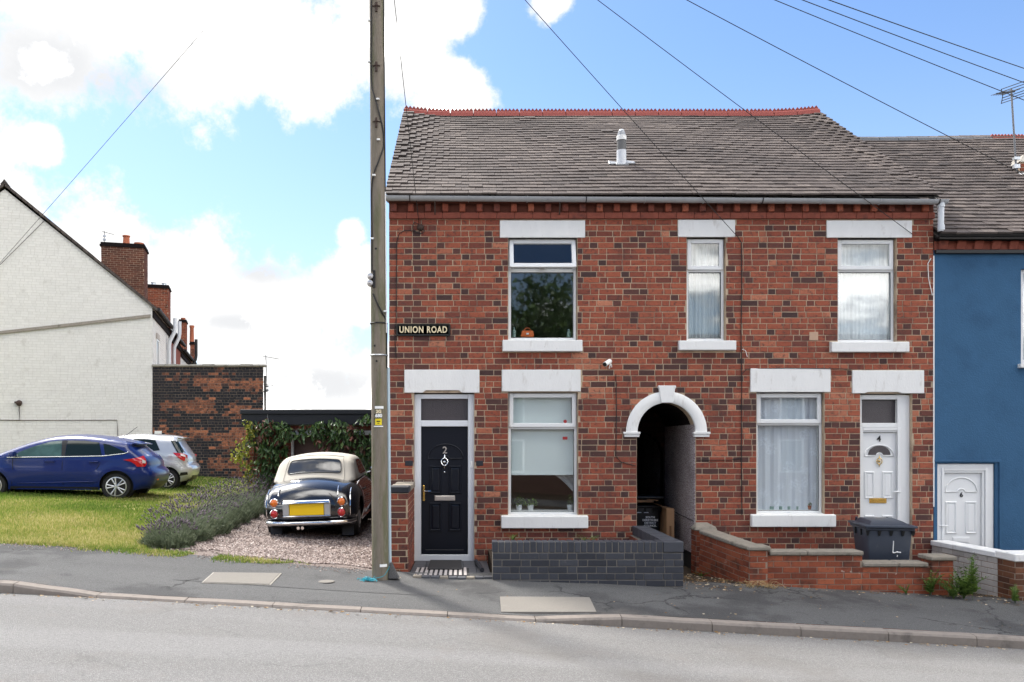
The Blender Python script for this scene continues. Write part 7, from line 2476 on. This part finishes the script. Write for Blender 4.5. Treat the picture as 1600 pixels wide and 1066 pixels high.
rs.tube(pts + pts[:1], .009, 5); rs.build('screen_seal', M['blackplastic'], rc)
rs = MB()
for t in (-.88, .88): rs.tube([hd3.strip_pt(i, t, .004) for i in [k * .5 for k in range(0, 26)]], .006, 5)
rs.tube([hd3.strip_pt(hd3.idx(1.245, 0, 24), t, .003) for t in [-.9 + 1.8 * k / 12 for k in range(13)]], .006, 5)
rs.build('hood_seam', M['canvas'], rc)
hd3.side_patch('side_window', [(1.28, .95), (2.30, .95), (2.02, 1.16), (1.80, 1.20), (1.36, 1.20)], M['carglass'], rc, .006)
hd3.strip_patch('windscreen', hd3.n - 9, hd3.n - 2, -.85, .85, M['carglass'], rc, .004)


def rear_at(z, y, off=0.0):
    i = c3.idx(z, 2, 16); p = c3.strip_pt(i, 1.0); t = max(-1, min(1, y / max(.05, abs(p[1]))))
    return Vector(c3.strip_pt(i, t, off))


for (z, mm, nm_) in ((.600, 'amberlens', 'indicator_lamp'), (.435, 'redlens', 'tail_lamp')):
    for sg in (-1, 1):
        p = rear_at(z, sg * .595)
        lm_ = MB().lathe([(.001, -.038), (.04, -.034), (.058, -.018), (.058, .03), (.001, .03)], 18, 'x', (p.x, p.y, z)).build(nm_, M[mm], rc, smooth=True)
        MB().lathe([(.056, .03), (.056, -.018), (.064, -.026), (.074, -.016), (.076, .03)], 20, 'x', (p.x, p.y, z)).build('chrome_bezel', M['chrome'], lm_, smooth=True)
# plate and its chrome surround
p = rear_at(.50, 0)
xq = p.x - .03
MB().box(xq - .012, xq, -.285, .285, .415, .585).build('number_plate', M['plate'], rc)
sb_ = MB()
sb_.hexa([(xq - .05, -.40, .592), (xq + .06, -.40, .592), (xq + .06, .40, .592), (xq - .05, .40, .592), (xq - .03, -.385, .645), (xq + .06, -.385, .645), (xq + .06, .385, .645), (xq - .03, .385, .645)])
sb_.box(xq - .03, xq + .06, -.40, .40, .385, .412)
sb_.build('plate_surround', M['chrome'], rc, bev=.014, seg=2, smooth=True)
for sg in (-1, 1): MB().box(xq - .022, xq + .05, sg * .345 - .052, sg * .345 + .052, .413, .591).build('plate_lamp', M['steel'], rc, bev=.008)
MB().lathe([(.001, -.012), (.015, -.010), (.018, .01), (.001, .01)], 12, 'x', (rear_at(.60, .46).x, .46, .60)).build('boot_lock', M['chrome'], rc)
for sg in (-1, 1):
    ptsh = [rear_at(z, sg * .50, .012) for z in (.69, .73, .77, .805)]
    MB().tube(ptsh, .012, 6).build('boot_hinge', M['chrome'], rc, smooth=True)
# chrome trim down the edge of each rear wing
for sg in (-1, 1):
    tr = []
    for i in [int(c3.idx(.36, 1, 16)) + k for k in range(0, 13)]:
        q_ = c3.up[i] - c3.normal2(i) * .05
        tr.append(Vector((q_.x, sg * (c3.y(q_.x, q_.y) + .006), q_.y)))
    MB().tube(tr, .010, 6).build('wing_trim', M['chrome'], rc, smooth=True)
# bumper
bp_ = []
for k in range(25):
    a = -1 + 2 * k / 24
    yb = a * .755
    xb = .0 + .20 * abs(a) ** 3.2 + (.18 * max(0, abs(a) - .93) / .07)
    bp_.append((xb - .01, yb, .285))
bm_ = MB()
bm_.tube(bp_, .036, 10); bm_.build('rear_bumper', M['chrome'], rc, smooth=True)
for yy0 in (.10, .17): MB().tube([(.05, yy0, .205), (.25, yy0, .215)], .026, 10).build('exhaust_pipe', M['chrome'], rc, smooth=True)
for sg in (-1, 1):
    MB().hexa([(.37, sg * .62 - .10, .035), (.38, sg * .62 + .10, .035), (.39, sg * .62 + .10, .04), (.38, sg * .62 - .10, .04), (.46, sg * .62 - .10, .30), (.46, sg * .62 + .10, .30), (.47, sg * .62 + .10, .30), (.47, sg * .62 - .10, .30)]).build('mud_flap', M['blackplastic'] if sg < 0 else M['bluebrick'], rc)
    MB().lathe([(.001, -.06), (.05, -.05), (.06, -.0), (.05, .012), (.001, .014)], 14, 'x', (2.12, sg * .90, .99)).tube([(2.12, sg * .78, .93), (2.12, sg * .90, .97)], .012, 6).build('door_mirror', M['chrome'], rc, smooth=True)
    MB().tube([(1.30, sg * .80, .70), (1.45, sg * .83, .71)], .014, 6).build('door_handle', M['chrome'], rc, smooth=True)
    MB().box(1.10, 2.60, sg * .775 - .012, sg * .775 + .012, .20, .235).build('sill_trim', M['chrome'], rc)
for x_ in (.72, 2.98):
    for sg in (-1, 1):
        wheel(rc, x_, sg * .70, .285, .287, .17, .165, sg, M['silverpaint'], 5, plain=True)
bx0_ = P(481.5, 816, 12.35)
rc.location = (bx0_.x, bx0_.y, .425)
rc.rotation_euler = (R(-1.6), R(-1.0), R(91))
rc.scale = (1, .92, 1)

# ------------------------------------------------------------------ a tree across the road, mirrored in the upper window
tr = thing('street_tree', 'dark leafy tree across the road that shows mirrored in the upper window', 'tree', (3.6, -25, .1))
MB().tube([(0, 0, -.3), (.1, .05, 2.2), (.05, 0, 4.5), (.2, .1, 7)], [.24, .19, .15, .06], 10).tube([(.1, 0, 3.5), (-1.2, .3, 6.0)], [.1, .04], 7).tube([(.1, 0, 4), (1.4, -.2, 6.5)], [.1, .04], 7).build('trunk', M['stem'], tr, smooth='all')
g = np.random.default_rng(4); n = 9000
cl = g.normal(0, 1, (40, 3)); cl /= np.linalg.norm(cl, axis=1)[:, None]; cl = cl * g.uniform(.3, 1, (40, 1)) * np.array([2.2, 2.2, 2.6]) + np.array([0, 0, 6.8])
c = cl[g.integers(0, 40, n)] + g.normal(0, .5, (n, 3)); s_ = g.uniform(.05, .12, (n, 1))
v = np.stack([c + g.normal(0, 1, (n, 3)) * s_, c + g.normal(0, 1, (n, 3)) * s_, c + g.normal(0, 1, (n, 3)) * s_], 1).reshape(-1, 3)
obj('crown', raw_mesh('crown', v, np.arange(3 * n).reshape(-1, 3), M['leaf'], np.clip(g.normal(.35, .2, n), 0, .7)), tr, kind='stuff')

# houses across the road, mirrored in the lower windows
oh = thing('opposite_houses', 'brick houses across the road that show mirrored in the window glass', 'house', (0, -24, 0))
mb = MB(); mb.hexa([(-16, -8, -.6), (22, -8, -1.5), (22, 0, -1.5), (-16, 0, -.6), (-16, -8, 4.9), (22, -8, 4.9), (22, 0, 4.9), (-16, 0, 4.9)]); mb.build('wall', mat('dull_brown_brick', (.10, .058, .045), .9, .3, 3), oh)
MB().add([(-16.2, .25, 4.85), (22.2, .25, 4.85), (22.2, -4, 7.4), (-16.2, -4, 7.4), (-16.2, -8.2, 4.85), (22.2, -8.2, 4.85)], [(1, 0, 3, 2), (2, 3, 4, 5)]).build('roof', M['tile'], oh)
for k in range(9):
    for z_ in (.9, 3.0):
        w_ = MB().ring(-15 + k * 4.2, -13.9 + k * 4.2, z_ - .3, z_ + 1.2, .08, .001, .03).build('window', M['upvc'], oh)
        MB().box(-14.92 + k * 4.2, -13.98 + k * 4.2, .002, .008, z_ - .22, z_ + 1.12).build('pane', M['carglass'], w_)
----
* PROMPT
From the first line above through the line containing "return Vector(c3.strip_pt(i, t, off))", copy everything exactly, without the pictures.

* SOLUTION BELOW
The Blender Python script for this scene continues. Write part 7, from line 2476 on. This part finishes the script. Write for Blender 4.5. Treat the picture as 1600 pixels wide and 1066 pixels high.
rs.tube(pts + pts[:1], .009, 5); rs.build('screen_seal', M['blackplastic'], rc)
rs = MB()
for t in (-.88, .88): rs.tube([hd3.strip_pt(i, t, .004) for i in [k * .5 for k in range(0, 26)]], .006, 5)
rs.tube([hd3.strip_pt(hd3.idx(1.245, 0, 24), t, .003) for t in [-.9 + 1.8 * k / 12 for k in range(13)]], .006, 5)
rs.build('hood_seam', M['canvas'], rc)
hd3.side_patch('side_window', [(1.28, .95), (2.30, .95), (2.02, 1.16), (1.80, 1.20), (1.36, 1.20)], M['carglass'], rc, .006)
hd3.strip_patch('windscreen', hd3.n - 9, hd3.n - 2, -.85, .85, M['carglass'], rc, .004)


def rear_at(z, y, off=0.0):
    i = c3.idx(z, 2, 16); p = c3.strip_pt(i, 1.0); t = max(-1, min(1, y / max(.05, abs(p[1]))))
    return Vector(c3.strip_pt(i, t, off))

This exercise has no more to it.